## Brief
Transcribe every entry below word for word, but skip the pictures.

## Data for the task

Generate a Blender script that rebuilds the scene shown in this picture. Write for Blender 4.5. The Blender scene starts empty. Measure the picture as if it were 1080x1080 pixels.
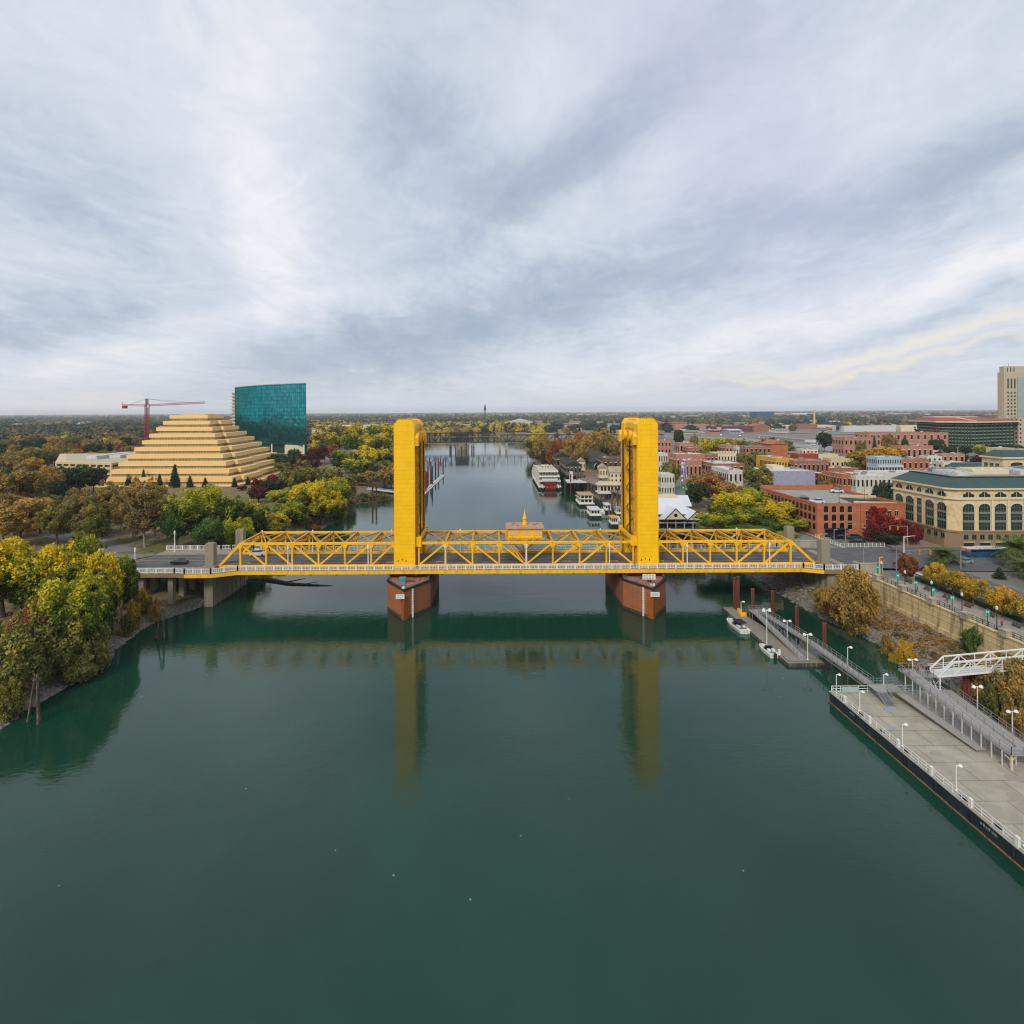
import bpy, math, random
import numpy as np
from math import radians as R, sin, cos, pi
from mathutils import Vector, Matrix, noise as mnoise
random.seed(7)
HAZE = True
S = bpy.context.scene
COL = S.collection
# ------------------------------------------------------------------ camera, sky, sun, exposure
H, F, VX, VY = 53.4, 610.0, 521.0, 434.0
cam = bpy.data.objects.new('camera', bpy.data.cameras.new('camera'))
COL.objects.link(cam); S.camera = cam
cam.location = (0, 0, H); cam.rotation_euler = (pi/2, R(0.3), 0)
cam.data.sensor_width = 36; cam.data.lens = 36*F/1080
cam.data.shift_x = (540-VX)/1080; cam.data.shift_y = -(540-VY)/1080
cam.data.clip_start = 1; cam.data.clip_end = 60000
S.view_settings.view_transform = 'Standard'; S.view_settings.look = 'None'
S.view_settings.exposure = 0.16; S.view_settings.gamma = 1
S.view_settings.use_curve_mapping = False
S.render.engine = 'CYCLES'
S.cycles.use_denoising = True; S.cycles.denoising_prefilter = 'ACCURATE'
S.render.filter_size = 1.15; S.cycles.pixel_filter_type = 'BLACKMAN_HARRIS'; S.cycles.filter_width = 1.15
S.cycles.max_bounces = 6; S.cycles.diffuse_bounces = 2; S.cycles.glossy_bounces = 3
S.cycles.transmission_bounces = 3; S.cycles.volume_bounces = 0; S.cycles.transparent_max_bounces = 6
S.cycles.caustics_reflective = False; S.cycles.caustics_refractive = False
SUN_EL, SUN_AZ = R(38), R(205)      # azimuth clockwise from +Y: behind and left of the viewer
world = bpy.data.worlds.new("World"); S.world = world; world.use_nodes = True

def lin(c):
    if isinstance(c, str):
        c = c.lstrip('#'); c = [int(c[i:i+2], 16)/255 for i in (0, 2, 4)]
        c = [x/12.92 if x <= .04045 else ((x+.055)/1.055)**2.4 for x in c]
    return (c[0], c[1], c[2], 1.0)

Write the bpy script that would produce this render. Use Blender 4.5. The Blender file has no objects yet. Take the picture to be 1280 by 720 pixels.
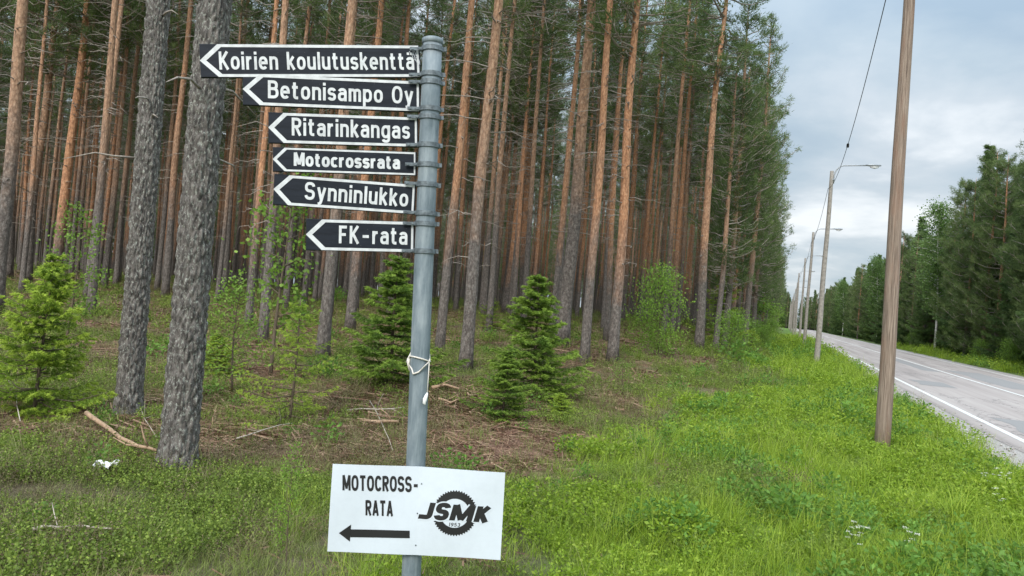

## Written solution
Generate a Blender script that rebuilds the scene shown in this picture. Write for Blender 4.5. The Blender scene starts empty. Measure the picture as if it were 1080x1080 pixels.
import bpy, math, random
import numpy as np
from math import radians as R, sin, cos, pi
from mathutils import Vector, Matrix, noise as mnoise
random.seed(7)
HAZE = True
S = bpy.context.scene
COL = S.collection
# ------------------------------------------------------------------ camera, sky, sun, exposure
H, F, VX, VY = 53.4, 610.0, 521.0, 434.0
cam = bpy.data.objects.new('camera', bpy.data.cameras.new('camera'))
COL.objects.link(cam); S.camera = cam
cam.location = (0, 0, H); cam.rotation_euler = (pi/2, R(0.3), 0)
cam.data.sensor_width = 36; cam.data.lens = 36*F/1080
cam.data.shift_x = (540-VX)/1080; cam.data.shift_y = -(540-VY)/1080
cam.data.clip_start = 1; cam.data.clip_end = 60000
S.view_settings.view_transform = 'Standard'; S.view_settings.look = 'None'
S.view_settings.exposure = 0.16; S.view_settings.gamma = 1
S.view_settings.use_curve_mapping = False
S.render.engine = 'CYCLES'
S.cycles.use_denoising = True; S.cycles.denoising_prefilter = 'ACCURATE'
S.render.filter_size = 1.15; S.cycles.pixel_filter_type = 'BLACKMAN_HARRIS'; S.cycles.filter_width = 1.15
S.cycles.max_bounces = 6; S.cycles.diffuse_bounces = 2; S.cycles.glossy_bounces = 3
S.cycles.transmission_bounces = 3; S.cycles.volume_bounces = 0; S.cycles.transparent_max_bounces = 6
S.cycles.caustics_reflective = False; S.cycles.caustics_refractive = False
SUN_EL, SUN_AZ = R(38), R(205)      # azimuth clockwise from +Y: behind and left of the viewer
world = bpy.data.worlds.new("World"); S.world = world; world.use_nodes = True

def lin(c):
    if isinstance(c, str):
        c = c.lstrip('#'); c = [int(c[i:i+2], 16)/255 for i in (0, 2, 4)]
        c = [x/12.92 if x <= .04045 else ((x+.055)/1.055)**2.4 for x in c]
    return (c[0], c[1], c[2], 1.0)

Write the bpy script that would produce this render. Use Blender 4.5. The Blender file has no objects yet. Take the picture to be 1280 by 720 pixels.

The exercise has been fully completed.